Так получилось, что я оказалась знакома не только с Костей, но и еще с несколькими парнями из Костиного неформального отряда. Это — абсолютные герои, люди фантастического мужества, пытавшиеся честно разобраться в аварии. Костя среди них был (и остается!) непререкаемым авторитетом, но каждый заслуживает отдельного большого разговора и благодарной памяти.

— Костя, давай зафиксируем выводы, полученные в результате ваших исследований.

— Давай. Шахта реактора пуста, топлива в ней нет, графитовой кладки тоже нет. Графитовые блоки и фрагменты тепловыделяющих сборок выброшены на крышу и промплощадку.

— А вот я помню, во всех газетах тогда писали, что графит в реакторе горел чуть не две недели. Так это?

— Да выдумки это все от незнания того, что графит реактора РБМК (см. справку) не горит! Эта легенда была нужна, чтобы декларировать существование активной зоны в шахте.

— А это, в свою очередь, подтверждало бы, что почти все топливо осталось внутри, не вылетело наружу. Так?

— Именно так.

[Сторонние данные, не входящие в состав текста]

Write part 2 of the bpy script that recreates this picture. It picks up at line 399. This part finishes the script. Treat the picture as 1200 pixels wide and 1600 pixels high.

А мы экспериментально, физически, ценой наших огромных доз доказали, что почти все топливо вылетело вверх.

— И куда делось?

— Поднялось в стратосферу и распространилось над всем северным полушарием.

— Так тогда ведь все получается с точностью до наоборот: выходит, что мы, то есть человечество, гораздо более резистентны. Мы пережили ядерный взрыв реактора большой мощности, (мы — это и флора, и фауна, и люди) и смогли преодолеть его последствия.

— Ну да. Нам — человечеству в целом, конкретным странам и большей части людей, оказавшихся в зоне действия последствий ядерной аварии, — удалось пережить ядерную катастрофу. С трудностями, с потерями, с огромными моральными и психологическими издержками. Но все-таки пережить. Тут ведь еще важно осознать, что это был один из крупнейших реакторов в мире, и, видимо, реакторной аварии, страшней чернобыльской, на планете в принципе быть не может.

— А вот тогда я тебя спрошу: у тебя есть чернобыльский синдром, ты чувствуешь себя жертвой?

— Да господь с тобой! Это были лучшие годы нашей жизни. Сплошное счастье. У нас было очень интересное дело, которое полностью захватывало, каждый день мы совершали какие-то открытия, эйфория познания была поразительная, она, наверное, повышала жизненный тонус. У нас не было ни паники, ни парализующего страха.

— А что было?

— Когда я уходил внутрь четвертого блока, я всегда чувствовал себя свободным человеком, который может делать то, что ему хочется. И так — каждый день.

— Это и было — счастье?

— Ну, назови это так.

Что-то я должна, наверное, еще про Костю сказать. Ну да, он награжден орденом Мужества, далеко не первым орденом в иерархии российских орденов, он и его исследования не пользуются никаким успехом среди российских функционеров от науки, но широко известны среди специалистов и в научных изданиях по всему миру. Костина персональная доза измеряется четырехзначной цифрой, он по-прежнему старший научный сотрудник Курчатовского института (до диссертации руки так и не дошли, в реакторе всегда интереснее было), зарплата — хорошая зарплата, правда, тетенька, сидящая в стакане у эскалатора в метро, получает больше.

Я страшно горжусь, что Костя считает меня своим другом.

* БЭР (биологический эквивалент рентгена) — единица оценки биологического последствия воздействия 1 рентгена. Норма для населения на 1986 год — 0,5 бэр/год.

Справка

РБМК — реактор большой мощности канальный. Серия ядерных реакторов.

Разработка начата в 1964 г. Главный конструктор — академик Доллежаль, научный руководитель проекта — академик Александров.

Первый реактор серии РБМК запущен в 1973 г. на Ленинградской АЭС. Кроме того, установлены на Смоленской, Курской, Чернобыльской, Игналинской АЭС.

Доля реакторов РБМК в выработке атомной энергии в России — около 50%. За рубежом реакторы такого типа не используются.

Очень схематично РБМК представляет собой набор каналов различного назначения: для ядерного топлива, для охлаждения отражателя, для стержней- поглотителей. Ядерное топливо нагревает воду, пар вращает электротурбину.

Преимущества такой конструкции:
— использование менее обогащенного топлива;
— наиболее эффективное выгорание топлива благодаря возможности перестановки тепловыделяющих сборок без остановки реактора.